RESPONSE:  Should I Hold Out Hope?
It sounds like your wife is married to her family.  Unless you can get her to understand that the spouse in a relationship comes first (not the mother, father or siblings), I think you are out of luck.  What an incredible story.  She sounds like a fool for allowing her family to take up her whole life.  A wife should put her husband first, and vice versa.  Good luck!

RESPONSE:  Should I Hold Out Hope?
Hold out hope for what?  Your marriage?  I'm sorry, but you never had a marriage in the first place.  I wonder why you even went through with it.  Let this woman go.  It has nothing to do with you or your race.  The fault is with her and her family.  You sound much too good for them.  Let her family have her back.  Get the annulment, and get on with your life.  You need to find someone who deserves you.

RESPONSE:  Should I Hold Out Hope?
I've never heard of such a thing.  I think your wife has been brainwashed!  I know you must love her a lot, but maybe it's a blessing if you can get an annulment.  I do hope you can work it out, if this what you truly want.  Insist on one condition - that you move far away from the in-laws.  If you don't, this life will be he!!.  Good luck!

RESPONSE:  Should I Hold Out Hope?
Hope for what?  You really want to be married to someone who is already married to her mom?  Run as fast as you can.  An annulment does not sound bad.  Find a woman who wants to make a home with you, not her mom.

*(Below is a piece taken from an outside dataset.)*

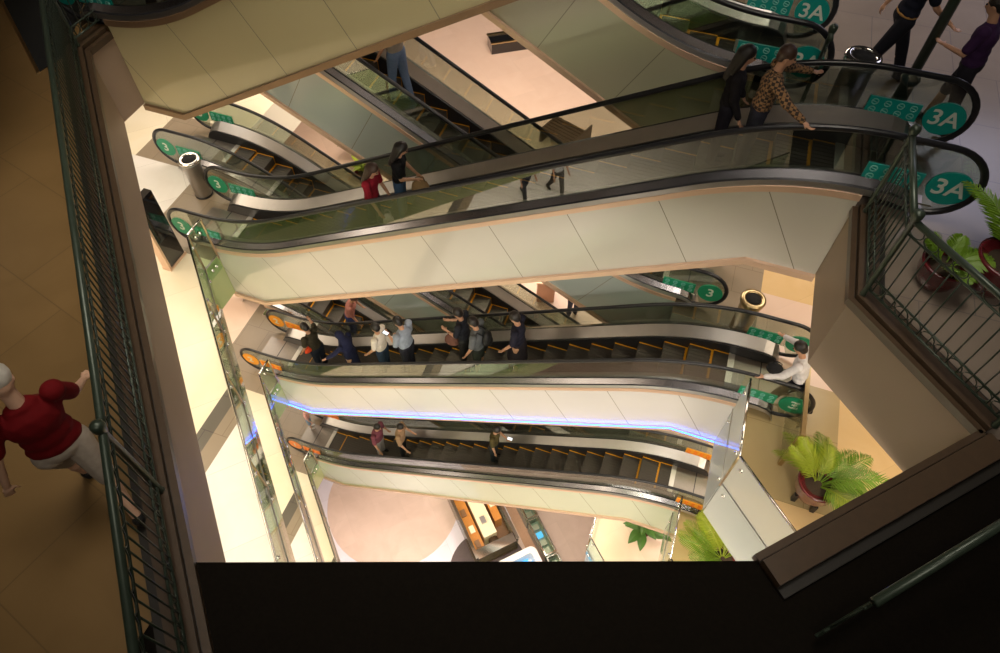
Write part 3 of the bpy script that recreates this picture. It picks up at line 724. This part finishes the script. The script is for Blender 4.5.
# ------------------------------------------------------------------ people
def ell(bm, c, r, rot=None):
    mt = Matrix.Translation(Vector(c)) @ (rot.to_4x4() if rot is not None else Matrix()) @ Matrix.Diagonal((*r, 1))
    bmesh.ops.create_icosphere(bm, subdivisions=2, radius=1.0, matrix=mt)
def cap(bm, a, b, ra, rb, n=10):
    a = Vector(a); b = Vector(b); d = (b - a)
    if d.length < 1e-5: return
    q = Vector((0, 0, 1)).rotation_difference(d.normalized()).to_matrix().to_4x4()
    bmesh.ops.create_cone(bm, cap_ends=True, segments=n, radius1=ra, radius2=rb, depth=d.length, matrix=Matrix.Translation((a + b) / 2) @ q)
    for p, r in ((a, ra), (b, rb)): bmesh.ops.create_icosphere(bm, subdivisions=2, radius=r * 1.0, matrix=Matrix.Translation(p))
def fuse(bm, name, m, parent, vox, sm=3, loc=(0, 0, 0)):
    me = bpy.data.meshes.new('tmp'); bm.to_mesh(me); bm.free()
    t = bpy.data.objects.new('tmp', me); COL.objects.link(t)
    r = t.modifiers.new('r', 'REMESH'); r.mode = 'VOXEL'; r.voxel_size = vox
    s_ = t.modifiers.new('s', 'SMOOTH'); s_.iterations = sm; s_.factor = 0.5
    dg = bpy.context.evaluated_depsgraph_get()
    out = bpy.data.meshes.new_from_object(t.evaluated_get(dg)); out.name = name
    bpy.data.objects.remove(t); bpy.data.meshes.remove(me)
    out.materials.clear(); out.materials.append(m)
    out.polygons.foreach_set('use_smooth', [True] * len(out.polygons))
    o = bpy.data.objects.new(name, out); COL.objects.link(o); o.parent = parent; o.location = loc
    return o
def cloth(col, name=None, rough=0.85):
    return mat(name or 'cloth_%02x%02x%02x' % tuple(int(255 * c) for c in col), col, rough, 0, 0.18, 25, 0.15, spec=0.2)
def plaid_mat():
    m, t, b = nt('plaid_cloth')
    tc = t.nodes.new('ShaderNodeTexCoord'); ck = t.nodes.new('ShaderNodeTexChecker'); ck.inputs['Scale'].default_value = 30
    ck.inputs['Color1'].default_value = (0.03, 0.018, 0.012, 1); ck.inputs['Color2'].default_value = (0.26, 0.14, 0.06, 1)
    t.links.new(tc.outputs['Object'], ck.inputs['Vector']); t.links.new(ck.outputs['Color'], b.inputs['Base Color']); b.inputs['Roughness'].default_value = 0.9
    return m
SKIN = mat('skin_tan', (0.48, 0.26, 0.16), 0.5, 0, 0.08, 14); SKIN_L = mat('skin_light', (0.62, 0.38, 0.26), 0.5, 0, 0.08, 14)
HAIR = mat('black_hair', (0.012, 0.009, 0.008), 0.45, 0, 0.3, 60, 0.4); HAIR_B = mat('brown_hair', (0.045, 0.022, 0.014), 0.45, 0, 0.3, 60, 0.4)
def V3(x, y, z): return Vector((x, y, z))
def person(label, x, y, z, head=0.0, H=1.65, top=(0.5, 0.5, 0.5), sleeve=0.5, bottom='trousers', bcol=(0.03, 0.04, 0.08), hair='short', skin=None,
           lean=0.0, hp=15, armL=(8, 8, 20), armR=(8, 8, 20), legL=(0, 0), legR=(0, 0), vox=0.016, group=None, topm=None, hairm=None, shoe=(0.02, 0.02, 0.02), cap_col=None, turn=0.0, belt=None, fat=1.0):
    """x forward, y left. arm = (forward swing, outward, elbow); leg = (forward swing, knee)"""
    sc = H / 1.70; R = math.radians
    o = empty('person', (x, y, z), head, label, 'person', group)
    skin = skin or SKIN; hm = hairm or HAIR
    up = V3(math.sin(R(lean)), 0, math.cos(R(lean)))
    P0 = V3(0, 0, 0.0)
    def leg(a, s):
        hp_ = P0 + V3(0, s * 0.09, -0.02)
        th, kn = R(a[0]), R(a[0] - a[1])
        k = hp_ + V3(math.sin(th), 0, -math.cos(th)) * 0.42
        an = k + V3(math.sin(kn), 0, -math.cos(kn)) * 0.41
        return hp_, k, an
    LL, LR = leg(legL, 1), leg(legR, -1)
    dz = 0.075 - min(LL[2].z, LR[2].z)
    sh = V3(0, 0, dz)
    P0 = P0 + sh; LL = [p + sh for p in LL]; LR = [p + sh for p in LR]
    chest = P0 + up * 0.34; neck = P0 + up * 0.53
    hd = V3(math.sin(R(lean + hp)), 0, math.cos(R(lean + hp)))
    hc = neck + up * 0.05 + hd * 0.135
    fw = V3(math.cos(R(lean + hp)) * math.cos(turn), math.sin(turn), -math.sin(R(lean + hp)))
    def arm(a, s):
        S0 = neck - up * 0.055 + V3(0, s * 0.175 * fat, 0)
        p, ab, e = R(a[0]), R(a[1]), R(a[2])
        d1 = V3(math.sin(p) * math.cos(ab), s * math.sin(ab), -math.cos(p) * math.cos(ab))
        E_ = S0 + d1 * 0.28
        inn = 0.45 if a[2] > 35 else -math.sin(ab) * .8
        d2 = V3(math.sin(p + e), -s * inn, -math.cos(p + e)).normalized()
        W = E_ + d2 * 0.25
        return S0, E_, W, d2
    AL, AR = arm(armL, 1), arm(armR, -1)
    K = lambda v: v * sc
    # body
    bm = bmesh.new()
    ht = Matrix.Rotation(R(lean + hp), 3, 'Y') @ Matrix.Rotation(0, 3, 'X')
    ell(bm, K(hc), (0.092 * sc, 0.076 * sc, 0.115 * sc), Matrix.Rotation(turn, 3, 'Z') @ ht)
    ell(bm, K(hc + fw * 0.035 - hd * 0.05), (0.062 * sc, 0.056 * sc, 0.068 * sc), ht)
    cap(bm, K(hc + fw * 0.088 + hd * 0.012), K(hc + fw * 0.106 - hd * 0.028), 0.009 * sc, 0.016 * sc, 8)
    side = V3(-math.sin(turn), math.cos(turn), 0)
    for s in (-1, 1):
        ell(bm, K(hc + side * s * 0.078 - hd * 0.012), (0.02 * sc, 0.010 * sc, 0.032 * sc), ht)
    cap(bm, K(neck - up * 0.05), K(hc - hd * 0.05), 0.056 * sc, 0.05 * sc)
    tr = Matrix.Rotation(R(lean), 3, 'Y')
    ell(bm, K(P0 + up * 0.03), (0.105 * sc * fat, 0.155 * sc * fat, 0.12 * sc), tr)
    ell(bm, K(P0 + up * 0.18), (0.095 * sc * fat, 0.13 * sc * fat, 0.15 * sc), tr)
    ell(bm, K(chest), (0.108 * sc * fat, 0.155 * sc * fat, 0.17 * sc), tr)
    for A, s in ((AL, 1), (AR, -1)):
        S0, E_, W, d2 = A
        ell(bm, K(S0), (0.062 * sc,) * 3)
        cap(bm, K(S0), K(E_), 0.048 * sc, 0.038 * sc); cap(bm, K(E_), K(W), 0.038 * sc, 0.026 * sc)
        # hand: palm, four fingers, thumb
        sd = d2.cross(V3(0, 0, 1) if abs(d2.z) < .9 else V3(1, 0, 0)).normalized(); nn = d2.cross(sd)
        pc = W + d2 * 0.05
        ell(bm, K(pc), (0.042 * sc, 0.036 * sc, 0.020 * sc), Matrix((d2, sd, nn)).transposed())
        for j, ln in enumerate((0.062, 0.074, 0.07, 0.055)):
            b0 = W + d2 * 0.082 + sd * (0.028 - 0.0187 * j)
            k1 = b0 + (d2 * 0.9 - nn * 0.25).normalized() * ln * .55; k2 = k1 + (d2 * 0.6 - nn * 0.7).normalized() * ln * .5
            cap(bm, K(b0), K(k1), 0.0095 * sc, 0.009 * sc, 6); cap(bm, K(k1), K(k2), 0.009 * sc, 0.0075 * sc, 6)
        b0 = W + d2 * 0.03 + sd * 0.03; cap(bm, K(b0), K(b0 + (sd * 0.7 + d2 * 0.7).normalized() * 0.055), 0.011 * sc, 0.009 * sc, 6)
    for Lg in (LL, LR):
        cap(bm, K(Lg[0]), K(Lg[1]), 0.082 * sc * fat, 0.054 * sc); cap(bm, K(Lg[1]), K(Lg[2]), 0.054 * sc, 0.036 * sc)
        ell(bm, K(Lg[1] + (Lg[2] - Lg[1]) * .3 - V3(.015, 0, 0)), (0.05 * sc, 0.048 * sc, 0.09 * sc))
        ell(bm, K(Lg[2] + V3(0.05, 0, -0.035)), (0.11 * sc, 0.04 * sc, 0.035 * sc))
    fuse(bm, 'body', skin, o, vox)
    # face
    for s in (-1, 1):
        m = MB(); c = hc + fw * 0.085 + side * s * 0.032 + hd * 0.012
        b2 = bmesh.new(); ell(b2, K(c), (0.012 * sc,) * 3); me = bpy.data.meshes.new('eye'); b2.to_mesh(me); b2.free(); me.materials.append(M['black'])
        e_ = bpy.data.objects.new('eye', me); COL.objects.link(e_); e_.parent = o
    b2 = bmesh.new(); ell(b2, K(hc + fw * 0.088 - hd * 0.058), (0.008 * sc, 0.022 * sc, 0.006 * sc)); me = bpy.data.meshes.new('mouth'); b2.to_mesh(me); b2.free(); me.materials.append(mat('lip', (0.35, 0.10, 0.09), 0.5))
    e_ = bpy.data.objects.new('mouth', me); COL.objects.link(e_); e_.parent = o
    # hair
    bm = bmesh.new()
    if hair == 'hijab':
        ell(bm, K(hc - fw * 0.012 + hd * .006), (0.112 * sc, 0.10 * sc, 0.132 * sc), ht)
        cap(bm, K(hc - hd * .08), K(neck - up * .05), 0.09 * sc, 0.14 * sc); ell(bm, K(chest + up * .08), (0.14 * sc, 0.20 * sc, 0.16 * sc), tr)
        fuse(bm, 'headscarf', topm or cloth(top), o, vox)
    elif cap_col is not None:
        ell(bm, K(hc + hd * 0.035 - fw * .005), (0.108 * sc, 0.094 * sc, 0.10 * sc), ht); ell(bm, K(hc + hd * 0.03 + fw * .11), (0.07 * sc, 0.07 * sc, 0.012 * sc), ht)
        fuse(bm, 'cap', cloth(cap_col), o, vox)
    else:
        ell(bm, K(hc + hd * 0.028 - fw * 0.018), (0.102 * sc, 0.090 * sc, 0.108 * sc), ht)
        if hair == 'short': ell(bm, K(hc - fw * .045 - hd * .03), (0.062 * sc, 0.078 * sc, 0.07 * sc), ht)
        if hair == 'bob': ell(bm, K(hc - fw * .03 - hd * .05), (0.085 * sc, 0.098 * sc, 0.10 * sc), ht)
        if hair == 'long':
            cap(bm, K(hc - fw * .05), K(neck - up * 0.16 - V3(.115, 0, 0)), 0.092 * sc, 0.06 * sc)
            for s in (-1, 1): cap(bm, K(hc + side * s * .05 - fw * .02), K(neck - up * .05 + side * s * .075 - V3(.06, 0, 0)), 0.05 * sc, 0.035 * sc)
        if hair == 'bun': ell(bm, K(hc - fw * .11 + hd * .03), (0.045 * sc,) * 3)
        fuse(bm, 'hair', hm, o, vox)
    # top
    bm = bmesh.new(); g = 0.016
    for c, r in ((P0 + up * 0.08, (0.105, 0.155, 0.10)), (P0 + up * 0.18, (0.10, 0.14, 0.15)), (chest, (0.11, 0.158, 0.17))):
        ell(bm, K(c), ((r[0] * fat + g) * sc, (r[1] * fat + g) * sc, (r[2] + g * .3) * sc), tr)
    ell(bm, K(neck - up * 0.045), (0.075 * sc, 0.11 * sc, 0.05 * sc), tr)
    for A in (AL, AR):
        S0, E_, W, _ = A; ell(bm, K(S0), ((0.062 + g) * sc,) * 3)
        if sleeve > 0:
            e1 = S0 + (E_ - S0) * min(1, sleeve * 1.4); cap(bm, K(S0), K(e1), (0.05 + g) * sc, (0.046 + g) * sc)
            if sleeve > 0.8: cap(bm, K(E_), K(E_ + (W - E_) * 0.92), (0.04 + g) * sc, (0.03 + g * .8) * sc)
    fuse(bm, 'shirt' if sleeve < 0.8 else 'jacket', topm or cloth(top), o, vox)
    # bottom
    bm = bmesh.new(); g = 0.014
    if bottom in ('trousers', 'shorts'):
        ell(bm, K(P0 + up * 0.02), ((0.105 * fat + g) * sc, (0.155 * fat + g) * sc, 0.125 * sc), tr)
        for Lg in (LL, LR):
            cap(bm, K(Lg[0]), K(Lg[1]), (0.085 * fat + g) * sc, (0.058 + g) * sc)
            if bottom == 'trousers': cap(bm, K(Lg[1]), K(Lg[2]), (0.058 + g) * sc, (0.046 + g) * sc)
        fuse(bm, bottom, cloth(bcol), o, vox)
    else:
        ell(bm, K(P0 + up * 0.02), ((0.105 * fat + g) * sc, (0.155 * fat + g) * sc, 0.125 * sc), tr)
        ln = {'skirt': 0.45, 'dress': 0.55, 'robe': 0.80}[bottom]
        kc = (LL[1] + LR[1]) / 2; a_ = P0; b_ = P0 + (V3(kc.x * .5, 0, kc.z) - P0).normalized() * ln
        cap(bm, K(a_), K(b_), 0.15 * sc, 0.19 * sc, 16)
        fuse(bm, 'skirt', cloth(bcol), o, vox)
    for Lg in (LL, LR):
        bm = bmesh.new(); ell(bm, K(Lg[2] + V3(0.055, 0, -0.038)), (0.128 * sc, 0.05 * sc, 0.040 * sc)); ell(bm, K(Lg[2] + V3(-.01, 0, -.01)), (0.055 * sc, 0.05 * sc, 0.05 * sc))
        fuse(bm, 'shoe', cloth(shoe, None, .5), o, vox)
    if belt:
        m = MB(); m.lathe([(0.155 * sc, -.022), (0.165 * sc, 0), (0.155 * sc, .022)], 24); m.v = [(x * .72 + 0, y, z) for x, y, z in m.v]
        m.build('belt', cloth(belt), o, True, K(P0 + up * .06))
    o['_h'] = 0; del o['_h']
    return o, [K(AL[2]), K(AR[2]), K(P0), K(neck), K(chest)]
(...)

RESPONSE:  Should I Hold Out Hope?
I'm so sorry, but I don't think there is much hope for this relationship.  Your DW is too much of a momma's girl.  She doesn't even realize how twisted her mother is.  And she doesn't see that she has a right to her own life with a husband and children of her own.  I think it's better that you found out now, before you did have children.  I guarantee you that that battle-ax MIL of yours would make sure you never saw your kids again.  I know it's hard, but I think you should move on with your life.  You will find someone with a normal, healthy sense of self who is ready to commit to you and have a real, adult relationship.  Your wife will always be a little girl who will be at the beck and call of everyone in her family.  You deserve better than that, and I hope you find it.  Good luck!

Worst gift:  Three years ago for Christmas, my hubby and I went out to dinner with his family (mostly cousins, his brother and his wife.  After eating dinner at the restaurant, we exchanged gifts that were left in the car.  We got home, and to my surprise, my BIL and SIL gave us a cheesecake.  Not only was it a cheesecake, but an eggnog cheesecake.  I don't like eggnog, plus my hubby has high cholesterol.  What were they thinking?  The next year, I got them a fruitcake.

        Signed - Cheesecake For A Gift?


RESPONSE:  Cheesecake For A Gift?
It seems like an OK gift to me.  I really don't see the problem.  But, if you are offended by it, I guess there's a reason.

RESPONSE:  Cheesecake For A Gift?
I doubt it was meant to be mean.  They just thought it was different.  Maybe they like it and thought you would too.  I wouldn't repay one poorly thought of gift (in your mind) with another.

RESPONSE:  Cheesecake For A Gift?
Honestly?  I think they probably didn't realize the thing about cholesterol, or that you didn't like eggnog.  They probably thought that it would be a nice festive holiday flavor.  Wow, I wish someone had had the courtesy to give ME an eggnog cheesecake - yum!

RESPONSE:  Cheesecake For A Gift?
The problem is that they weren't thinking.  Your response was appropriate.